Personally, 42 years in engine service on SP and subsidiaries T&NO, SSW, NWP, SD&AE, and Tijuana and Tecate. I held, owned the job assignment, Amtrak’s Coast Starllight between Oakland 16th St and Dunsmuir, Ca.
I found little affection for yard or industry switching jobs, but was a shark smelling blood in the water where “road work” freight or passenger was offered. And I bit at every scent…
Where?
Home was San Francisco and the SP Coast Div.
The world included SF to San Luis Obispo and Santa Barbara, then Oakland to Fresno, 2 routes to Dunsmuir (short of there, Gerber)
and Sparks, Nevada. That was part of my passenger service.
Freight: from Pine Bluff; from Houston to Lufkin, Hearne, points west and south; Arizona; California: from Mexico to bordering on Oregon, from the station Surf to Nevada and in Nevada. almost every route mile of it.

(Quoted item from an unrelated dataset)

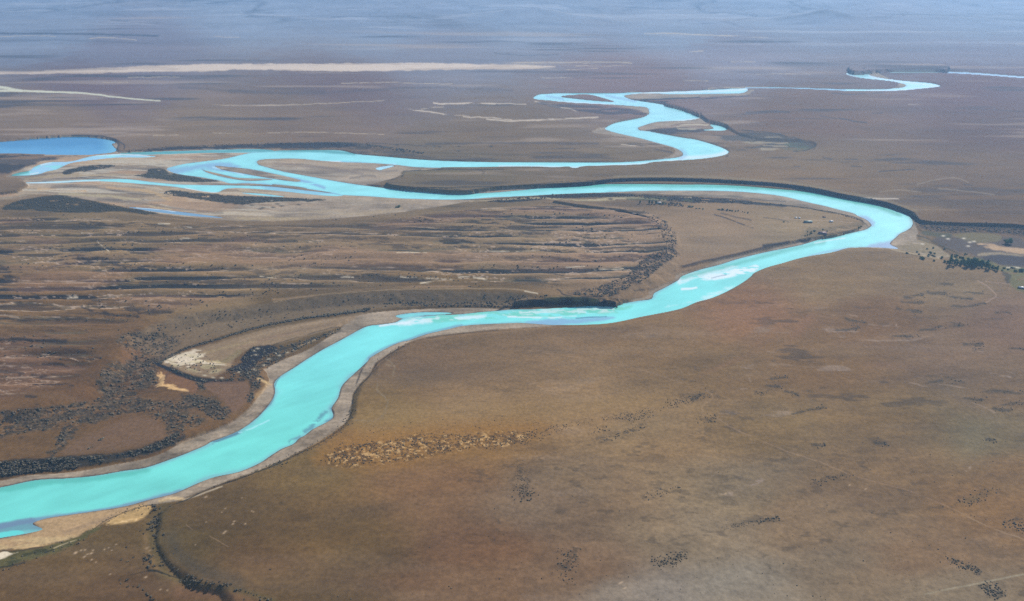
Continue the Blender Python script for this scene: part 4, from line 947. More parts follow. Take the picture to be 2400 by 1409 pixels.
def plain(name, c, rough=0.8, var=0.25, scale=0.6, spec=0.2, c2=None):
    m, nt, b = newmat(name)
    geo = N(nt, 'ShaderNodeNewGeometry')
    n1 = N(nt, 'ShaderNodeTexNoise'); n1.inputs['Scale'].default_value = scale; n1.inputs['Detail'].default_value = 4.0
    nt.links.new(geo.outputs['Position'], n1.inputs['Vector'])
    r = N(nt, 'ShaderNodeValToRGB')
    c = np.array(c, float); lo = c * (1 - var); hi = c * (1 + var) if c2 is None else np.array(c2, float)
    r.color_ramp.elements[0].position = 0.32; r.color_ramp.elements[1].position = 0.68
    r.color_ramp.elements[0].color = (*lo, 1); r.color_ramp.elements[1].color = (*np.clip(hi, 0, 0.9), 1)
    nt.links.new(n1.outputs['Fac'], r.inputs['Fac']); nt.links.new(r.outputs['Color'], b.inputs['Base Color'])
    b.inputs['Roughness'].default_value = rough; b.inputs['Specular IOR Level'].default_value = spec
    return m


# ------------------------------------------------------------------ mesh helpers
def np_mesh(name, V, Q, mat, col=None, smooth_=True):
    """V (n,3), Q (m,k) with k = 3 or 4"""
    me = bpy.data.meshes.new(name)
    V = np.ascontiguousarray(V, np.float32); Q = np.ascontiguousarray(Q, np.int32)
    me.vertices.add(len(V)); me.vertices.foreach_set('co', V.ravel())
    k = Q.shape[1]
    me.loops.add(Q.size); me.loops.foreach_set('vertex_index', Q.ravel())
    me.polygons.add(len(Q)); me.polygons.foreach_set('loop_start', np.arange(0, Q.size, k, dtype=np.int32)); me.polygons.foreach_set('loop_total', np.full(len(Q), k, np.int32))
    me.update(calc_edges=True)
    if smooth_:
        me.polygons.foreach_set('use_smooth', np.ones(len(Q), bool))
    if col is not None:
        a = me.color_attributes.new('Col', 'FLOAT_COLOR', 'POINT')
        cc = np.ones((len(V), 4), np.float32); cc[:, :3] = np.clip(col, 0, 1)
        a.data.foreach_set('color', cc.ravel())
    me.materials.append(mat)
    return me


def link(name, me, parent=None, **props):
    o = bpy.data.objects.new(name, me); COL.objects.link(o)
    if parent is not None:
        o.parent = parent
    for k, v in props.items():
        o[k] = v
    return o


# --- the ground sheet: fan grid plus coarse rows and columns out to the horizon and behind the camera
def ground_sheet():
    xl = np.array([-9000., -5000., -2800., -1600., -900., -560., -400.]); xr = 2400 - xl[::-1]
    yt = np.array([-128., -122., -114., -106., -99.]); yb = np.array([1530., 1600., 1750., 2050., 2700.])
    ax = np.concatenate([xl, cols, xr]); ay = np.concatenate([yt, rows, yb])
    gx, gy = np.meshgrid(ax, ay)
    x, y = unproj(gx, gy)
    ci = np.clip(((gx - X0) / SX).round().astype(int), 0, NX - 1); ri = np.clip(np.interp(gy, rows, np.arange(NY)).round().astype(int), 0, NY - 1)
    z = Hn[ri, ci].copy(); c = C[ri, ci].copy()
    # outside the traced field: keep it dry land
    out = (gx < X0 - 1) | (gx > X1 + 1) | (gy > Y1 + 1)
    fill = fbm(x, y, 900, 4, 21) * 3 + 5
    z = np.where(out & (y < 9000), np.where(z < 0.3, np.minimum(z, -0.5), z), z)
    n0, n1 = gx.shape
    idx = np.arange(n0 * n1, dtype=np.int32).reshape(n0, n1)
    Q = np.stack([idx[:-1, :-1], idx[1:, :-1], idx[1:, 1:], idx[:-1, 1:]], -1).reshape(-1, 4)
    V = np.stack([x, y, z], -1).reshape(-1, 3)
    me = np_mesh('ground', V, Q, ground_mat(), c.reshape(-1, 3))
    link('ground', me, kind='structure')


def water_sheet(name, mask, mat, col, z=0.0):
    idx = np.arange(NX * NY, dtype=np.int32).reshape(NY, NX)
    cell = mask[:-1, :-1] | mask[1:, :-1] | mask[1:, 1:] | mask[:-1, 1:]
    Q = np.stack([idx[:-1, :-1][cell], idx[1:, :-1][cell], idx[1:, 1:][cell], idx[:-1, 1:][cell]], -1)
    u, inv = np.unique(Q.ravel(), return_inverse=True)
    V = np.stack([WX.ravel()[u], WY.ravel()[u], np.full(len(u), z)], -1)
    me = np_mesh(name, V, inv.reshape(-1, 4), mat, col.reshape(-1, 3)[u])
    link(name, me, kind='structure')


ground_sheet()
water_sheet('river', dW < 4.0, water_mat('glacial_water', 0.22, 0.5), WCOL)
LC = np.empty(GX.shape + (3,), np.float32); LC[:] = lin((45, 138, 188))
tt = (sstep(338, 356, GY + 4 * fbm(WX, WY, 120, 3, 330)) )[..., None]; LC += (lin((90, 170, 215)) - LC) * tt
tt = (sstep(225, 275, GX) * 0.8)[..., None]; LC += (lin((120, 200, 225)) - LC) * tt
water_sheet('lake', dL < 4.0, water_mat('lake_water', 0.12, 0.5), LC)
print('sheets', round(time.time() - T00, 1))

# ------------------------------------------------------------------ shrubs
M_SHRUB = plain('shrub_leaves', (0.135, 0.115, 0.078), 0.9, 0.6, 0.35, 0.1)
M_SHRUB2 = plain('dry_shrub_leaves', (0.16, 0.12, 0.07), 0.9, 0.5, 0.35, 0.1)
M_TREE = plain('poplar_leaves', (0.055, 0.115, 0.055), 0.9, 0.4, 0.5, 0.15)
M_TREE2 = plain('willow_leaves', (0.085, 0.14, 0.065), 0.9, 0.4, 0.5, 0.15)
M_TREE3 = plain('pale_leaves', (0.10, 0.115, 0.085), 0.9, 0.35, 0.5, 0.15)
M_WOOD = plain('bark', (0.09, 0.07, 0.05), 0.9, 0.3, 2.0, 0.1)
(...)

And the Tijuana and Tecate in Baja California Del Norte.
Is that understandable?
Your writing identifies you as a bona fide “train” crew member, sort of. Not an engineer!
You wrote that you had to walk the length of the train to find the cause of the emergency application.
on my bit of Rail Road the engineer stayed in the cab to insure securement of the cars he controlled;
The “train” crew walked the train, looking for the cause.
Your statement did not mention or include that the inspector should be carrying a spare brake pipe air hose and wrench.
Bona fide…sorta?
Living 50 miles west from Maryville the times I go there I see very few trains.lots of curves due to hills,river airport etc. What few trains I have seen never going over 20 mph maybe less.If that was their speed then it may have minimized the amount of damage done. Unless there is a connector N.S. that line goes into Ga. and not into Chattanooga.